Gram Games, Masomo, Peak Games ve son olarak Rollic Games… Bu şirketlerin her biri ülkemizdeki girişimciler tarafından kurulan, gelirlerinin yaklaşık %90’ı yurt dışından oluşan şirketler. Her ne kadar ülkemiz iş kültüründe şirket satışı negatif olarak karşılansa da küresel girişim dünyasındaki “exit” yani “çıkış, satış” kavramı yatırım çekmenin altın kurallarından birisi. Yerli oyun şirketlerinin yaptıkları “gizli ihracatın” önemi, geçtiğimiz günlerde dünyanın en büyük ekonomi gazetesi Nikkei tarafından da aktarılmıştı.

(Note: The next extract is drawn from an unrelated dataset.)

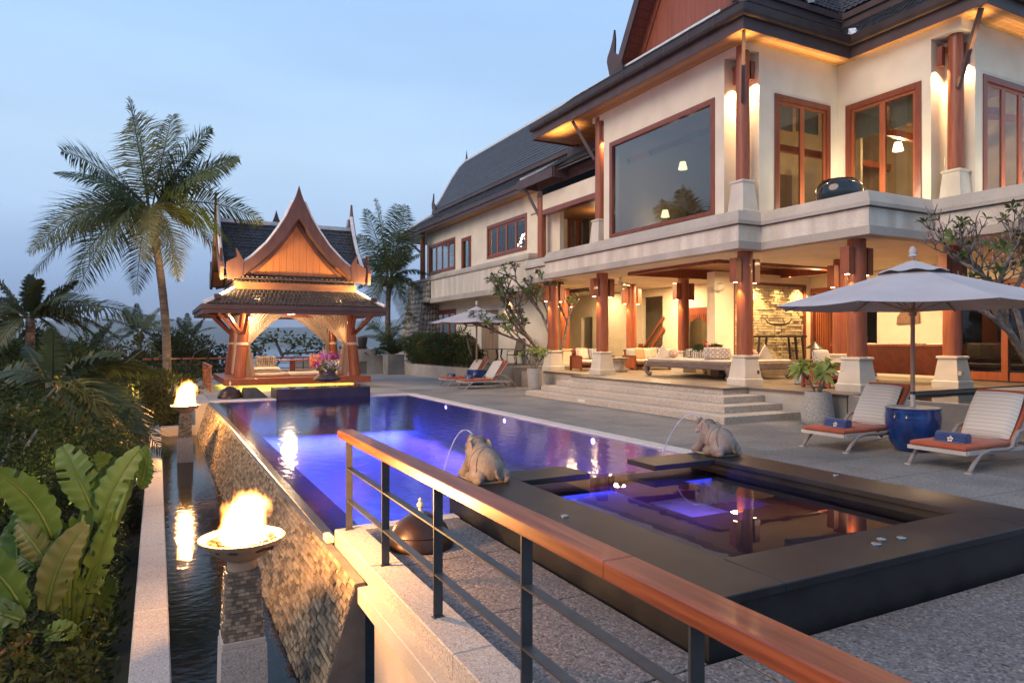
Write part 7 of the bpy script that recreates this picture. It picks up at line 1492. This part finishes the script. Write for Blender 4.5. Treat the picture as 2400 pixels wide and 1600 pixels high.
# dining set
din=thing('round_dining_table','round dark metal dining table on the raised terrace','table',(14.05,28.3,.8)); s=MB(); s.lathe([(.78,.70),(.80,.705),(.80,.725),(.001,.73)],36,(14.05,28.3,.8)); s.build('tabletop',m_ebony,din,autos=40)
for k in range(4): a=k*PI/2+.5; s=MB(); s.tube([(14.05+.18*math.cos(a),28.3+.18*math.sin(a),1.5),(14.05+.10*math.cos(a),28.3+.10*math.sin(a),1.15),(14.05+.42*math.cos(a),28.3+.42*math.sin(a),.80)],.02,6); s.build('leg',m_ebony,din,smooth=True)
m_sling=M('brown_sling_weave',(.12,.085,.055),(.19,.14,.09),40,.7,.3,80)
def chair(label,x,y,rz):
    t=thing('dining_chair',label,'chair',(x,y,.8),'sling chairs around the round dining table',R(rz),local=True)
    s=MB(); s.grid(lambda u,v:((v-.5)*.5,.22-.46*u,.42-.03*math.sin(PI*u)),6,3); s.build('seat_sling',m_sling,t,smooth=True); s=MB(); s.grid(lambda u,v:((v-.5)*.5*(1-.08*u),-.24-.20*u-.03*math.sin(PI*u),.42+.76*u),8,3); s.build('back_sling',m_sling,t,smooth=True)
    for k in (-1,1):
        s=MB(); s.tube([(k*.26,.25,0),(k*.26,.24,.42),(k*.26,-.24,.42),(k*.24,-.45,1.19)],.018,6); s.build('side_frame',m_ebony,t,smooth=True); s=MB(); s.tube([(k*.26,-.22,.42),(k*.26,-.36,0)],.016,6); s.build('back_leg',m_ebony,t); s=MB(); s.tube([(k*.27,.22,.42),(k*.29,.2,.62),(k*.29,-.28,.64)],.017,6); s.build('arm',m_ebony,t,smooth=True)
    s=MB(); s.tube([(-.24,-.45,1.19),(.24,-.45,1.19)],.02,6); s.build('top_rail',m_ebony,t)
for l,a in (('sling chair farthest left of the round table, nearest the hedge',165),('sling chair left of the carved door, beside the parasol pole',120),('sling chair with its back to the pool right of the carved door',330),('sling chair right of the round table, nearest the columns',20)):
    ar=R(a); chair(l,14.05+1.05*math.cos(ar),28.3+1.05*math.sin(ar),a+90)
# little fittings
for nm,l,b in (('wall_socket','small dark socket plate on the plinth of the terrace corner column',(14.62,14.68,13.50,13.52,1.0,1.08)),):
    pass
sp=MB(); sp.box(14.66,14.74,13.553,13.558,.98,1.08); tag(sp.build('wall_socket',m_dark),'small dark socket plate on the plinth of the terrace corner column','socket')
sp=MB(); sp.box(18.13,18.25,10.12,10.2,1.02,1.12); tag(sp.build('plinth_light',M('plinth_light_box',(.5,.44,.33))),'little box light on the plinth at the garden pond','light')
# haze over the bay
def haze():
    m=bpy.data.materials.new('bay_haze'); m.use_nodes=True; t=m.node_tree; t.nodes.clear(); o=N(t,'ShaderNodeOutputMaterial'); v=N(t,'ShaderNodeVolumePrincipled'); v.inputs['Color'].default_value=(.80,.88,1,1); v.inputs['Density'].default_value=.00017; v.inputs['Anisotropy'].default_value=.0
    t.links.new(v.outputs[0],o.inputs['Volume']); s=MB(); s.box(-9500,9500,-9500,9500,-36,230); ob=s.build('haze',m); ob['kind']='stuff'
if HAZE: haze()
print('F ok')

İstanbul ve İzmir başta olmak üzere ülkemizde faaliyet gösteren yerli oyun şirketlerinin sayısı da giderek artıyor (Sadece 2019’da 42 oyun şirketi kuruldu). Yapılan her yatırım ya da gerçekleşen her büyük satış, dünya devi şirketlerin yerli girişimlerimize olan ilgisini artırıyor. BBC’nin aktardığı Bloomberg raporuna göre Masomo’yu satın alan Miniclip’in sahibi Tencent; Netmarble ve Zynga’nın Türkiye’ye yaptıkları yatırımlar 2,4 milyar doları buldu.
Mobil oyun sektörünün 2020’de 160 milyar dolar değere ulaşması bekleniyor. Türkiye ise bu pazarın en dikkat çeken oyuncuları arasında:
Rapor hakkında açıklamalarda bulunan Bloomberg analisti Matthew Kanterman, Türkiye’ye artan ilgiyi düşük maliyete bağlıyor. Batılı şirketler, etkili ekipler kuran şirketlere yatırım yapmaya eğilim gösteriyor. Ülkemizde ise “hypercusual” yani olabildiğince basit ve sürükleyici mobil oyunlar,haftalar içerisinde geliştirilip marketlerde yerini alabiliyor. Bu oyunlar, ABD ve Japonya gibi pazarlarda yüksek kullanıcı sayısına ulaşınca ciddi gelirler elde ediyor.
Zynga; geçtiğimiz aylara Peak Games’i 1,8 milyar dolara satın almış, ardından Rollic Games’in %80’lik hissesini 168 milyon dolara bünyesine katmıştı. Zynga’nın dikkat çeken ataklarından sonra, global çaptaki diğer büyük şirketler de Türkiye’deki girişimlere ilgi göstermeye başladı.
Son 5 yılda gerçekleşen büyük yatırımlar dışında Türkiye’ye, sadece mobil oyunlar üzerinden 2,8 dolar yatırım geldi:
İstanbul merkezli yeni girişimleri takip eden Startups.Watch’ın kurucularından Serkan Ünsal’ın “Düşük maliyet ve Batı Avrupa ve Kuzey Amerika’ya göre Doğu Avrupa ve Orta Doğu gibi bölgelerde oyun geliştirenlerin sayısının fazla olması, Batılı şirketlerin Türkiye gibi ülkelere ilgisini artırdı” açıklaması oldukça dikkat çekici. Satışlar dışında, ülkemizdeki mobil oyun şirketlerine yatırımların toplam değeri ise 2,8 milyar doları buldu.
Eğer Türkiye’deki mobil sektörü bu hızla gelişmeye devam ederse yabancı şirketler için cazip bir yatırım noktası olabilir. Düşük maliyet, verimli çalışma kültürü ve alanında iyi kişilerden oluşan kadroları kurmak için stratejik insan kaynakları yönetimi gibi süreçler devreye girerse her şey mümkün görünüyor. Mobil oyunlar, Türkiye için görünmez sanayi ve görünmez ihracat kalemleri arasında yer alıyor, ancak finansal etkileri giderek görünür hale geliyor.